Pregar a destruição do capitalismo não tem nenhum viés moral, religioso ou filosófico. É uma questão de sobrevivência da humanidade. Estamos neste momento vivendo uma crise climática – o famigerado aquecimento global – de consequências impensáveis e esse desastre anunciado está, sim, na conta do capitalismo, do consumismo por ele incentivado, da poluição e do esgotamento dos recursos que ele promove. No entanto, paradoxalmente, só o capitalismo pode salvar a humanidade de grandes sofrimentos ou de quase extinção, porque só a consciência de, pelo menos, a maioria dos capitalistas terá condições de reverter essa situação, adotando práticas sustentáveis, não apenas ou tão somente os governos das várias nações que se mobilizam com leis ou com medidas que abreviem o aquecimento global. No entanto, será um paliativo, já que, assim que tudo se estabilizar – se realmente houver estabilização do clima – com certeza absoluta as novas gerações do capitalismo irão retomar suas práticas abusivas contra o planeta, pensando sempre no lucro imediato e na conservação de seu poder sobre as massas humanas escravizadas.

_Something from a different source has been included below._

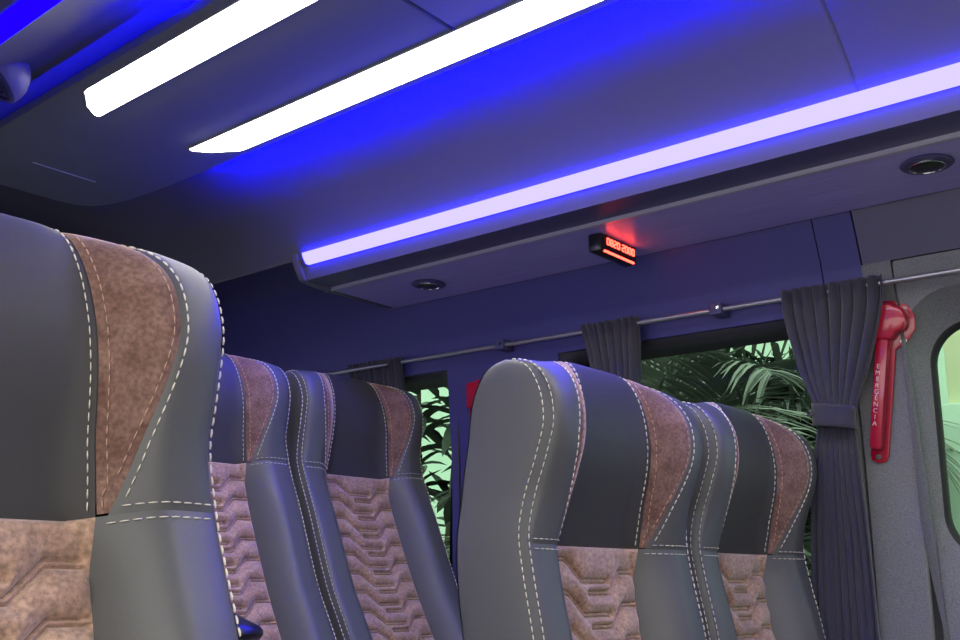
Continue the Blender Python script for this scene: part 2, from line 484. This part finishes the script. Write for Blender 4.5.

Por isso, para que a humanidade consiga superar os danos causados pelo capitalismo, ou seja, a fome, a desigualdade, a destruição do planeta, o esgotamento dos recursos e a má distribuição dos bens que deviam ser comuns a todos, mas estão nas mãos de muito poucos, é preciso que esse sistema perverso seja destruído. Como? Não sei e ninguém sabe. Talvez somente através de um longo e doloroso processo de conscientização e depois de lutas que não se pode dizer que serão incruentas, é que os seres humanos talvez um dia se livrem do capitalismo.
O que colocar no lugar do capitalismo? Também não sei. Mas a humanidade viveu e sobreviveu a muitas catástrofes e, se sobreviver ao capitalismo e conseguir destruí-lo, a criatividade do ser humano irá, com certeza, buscar uma forma de convivência menos tóxica e mais consciente dos recursos do planeta e construirá novas sociedades, plurais, igualitárias, talvez mais pobres, porém mais felizes. Pelo menos, é o que se pode esperar.
Enquanto isso, queimemos nosso cérebro escrevendo e tentando ser a chama de uma vela no meio da escuridão total, gritando sempre que possível: DELENDA EST CAPITALISMO – É PRECISO DESTRUIR O CAPITALISMO. Antes que ele nos destrua.
(Ilustração: Medusa com a Cabeça de Perseu é uma escultura criada por Luciano Garbati em 2008. A estátua representa Medusa segurando uma espada e a cabeça de Perseu, uma inversão de papéis na lenda grega. Uma versão em bronze está temporariamente exposta no Collect Pond Park , em Lower Manhattan).